-- START Dataset excerpt --
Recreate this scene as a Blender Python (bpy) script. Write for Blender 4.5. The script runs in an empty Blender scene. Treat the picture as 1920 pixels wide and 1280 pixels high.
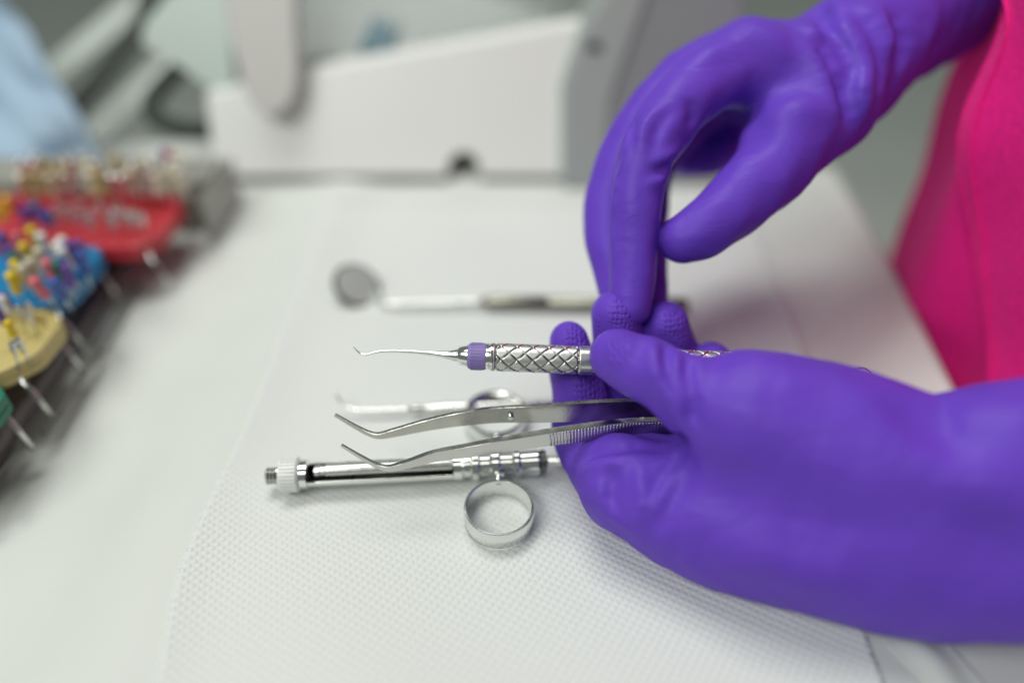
import bpy, bmesh, math, random
import numpy as np
from mathutils import Vector

# ------------------------------------------------------------------ camera, world, lamps, exposure
S = 0.001                                    # everything below is laid out in millimetres
F = 26.0 / 36.0 * 1920.0                     # focal length in photograph pixels
PITCH = math.radians(39.0)
CAM = np.array([0.0, 0.0, 210.0])
FWD = np.array([0.0, math.cos(PITCH), -math.sin(PITCH)])
DWN = np.array([0.0, -math.sin(PITCH), -math.cos(PITCH)])
RGT = np.array([1.0, 0.0, 0.0])

scene = bpy.context.scene
COL = scene.collection
cam_data = bpy.data.cameras.new("camera")
cam_data.lens = 26.0
cam_data.sensor_width = 36.0
cam_data.clip_start = 0.01
cam_data.clip_end = 50.0
cam_data.dof.use_dof = True
cam_data.dof.focus_distance = 0.245
cam_data.dof.aperture_fstop = 1.6
cam = bpy.data.objects.new("camera", cam_data)
COL.objects.link(cam)
cam.location = CAM * S
cam.rotation_euler = (math.pi / 2 - PITCH, 0, 0)
scene.camera = cam

world = bpy.data.worlds.new("World")
scene.world = world
world.use_nodes = True
bg = world.node_tree.nodes["Background"]
bg.inputs[0].default_value = (0.90, 1.0, 0.95, 1)
bg.inputs[1].default_value = 0.17

def area_lamp(name, loc, target, sx, sy, watts, col):
    l = bpy.data.lights.new(name, 'AREA')
    l.shape = 'RECTANGLE'
    l.size = sx
    l.size_y = sy
    l.energy = watts
    l.color = col
    o = bpy.data.objects.new(name, l)
    COL.objects.link(o)
    o.location = loc
    d = Vector(target) - Vector(loc)
    o.rotation_euler = d.to_track_quat('-Z', 'Y').to_euler()
    return o

area_lamp("ceiling_lamp", (-0.30, 0.70, 1.7), (0.0, 0.28, 0.0), 1.1, 0.55, 17.5, (0.985, 1.0, 0.965))
area_lamp("ceiling_lamp", (-0.85, -0.60, 1.45), (0.0, 0.32, 0.0), 1.1, 0.55, 16, (0.985, 1.0, 0.965))

scene.view_settings.view_transform = 'Standard'
scene.view_settings.look = 'None'
scene.view_settings.exposure = 0.06
scene.view_settings.gamma = 1.0
scene.cycles.use_denoising = True
scene.cycles.max_bounces = 8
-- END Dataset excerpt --
Skip the pictures, then retype every line above exactly.

Recreate this scene as a Blender Python (bpy) script. Write for Blender 4.5. The script runs in an empty Blender scene. Treat the picture as 1920 pixels wide and 1280 pixels high.
import bpy, bmesh, math, random
import numpy as np
from mathutils import Vector

# ------------------------------------------------------------------ camera, world, lamps, exposure
S = 0.001                                    # everything below is laid out in millimetres
F = 26.0 / 36.0 * 1920.0                     # focal length in photograph pixels
PITCH = math.radians(39.0)
CAM = np.array([0.0, 0.0, 210.0])
FWD = np.array([0.0, math.cos(PITCH), -math.sin(PITCH)])
DWN = np.array([0.0, -math.sin(PITCH), -math.cos(PITCH)])
RGT = np.array([1.0, 0.0, 0.0])

scene = bpy.context.scene
COL = scene.collection
cam_data = bpy.data.cameras.new("camera")
cam_data.lens = 26.0
cam_data.sensor_width = 36.0
cam_data.clip_start = 0.01
cam_data.clip_end = 50.0
cam_data.dof.use_dof = True
cam_data.dof.focus_distance = 0.245
cam_data.dof.aperture_fstop = 1.6
cam = bpy.data.objects.new("camera", cam_data)
COL.objects.link(cam)
cam.location = CAM * S
cam.rotation_euler = (math.pi / 2 - PITCH, 0, 0)
scene.camera = cam

world = bpy.data.worlds.new("World")
scene.world = world
world.use_nodes = True
bg = world.node_tree.nodes["Background"]
bg.inputs[0].default_value = (0.90, 1.0, 0.95, 1)
bg.inputs[1].default_value = 0.17

def area_lamp(name, loc, target, sx, sy, watts, col):
    l = bpy.data.lights.new(name, 'AREA')
    l.shape = 'RECTANGLE'
    l.size = sx
    l.size_y = sy
    l.energy = watts
    l.color = col
    o = bpy.data.objects.new(name, l)
    COL.objects.link(o)
    o.location = loc
    d = Vector(target) - Vector(loc)
    o.rotation_euler = d.to_track_quat('-Z', 'Y').to_euler()
    return o

area_lamp("ceiling_lamp", (-0.30, 0.70, 1.7), (0.0, 0.28, 0.0), 1.1, 0.55, 17.5, (0.985, 1.0, 0.965))
area_lamp("ceiling_lamp", (-0.85, -0.60, 1.45), (0.0, 0.32, 0.0), 1.1, 0.55, 16, (0.985, 1.0, 0.965))

scene.view_settings.view_transform = 'Standard'
scene.view_settings.look = 'None'
scene.view_settings.exposure = 0.06
scene.view_settings.gamma = 1.0
scene.cycles.use_denoising = True
scene.cycles.max_bounces = 8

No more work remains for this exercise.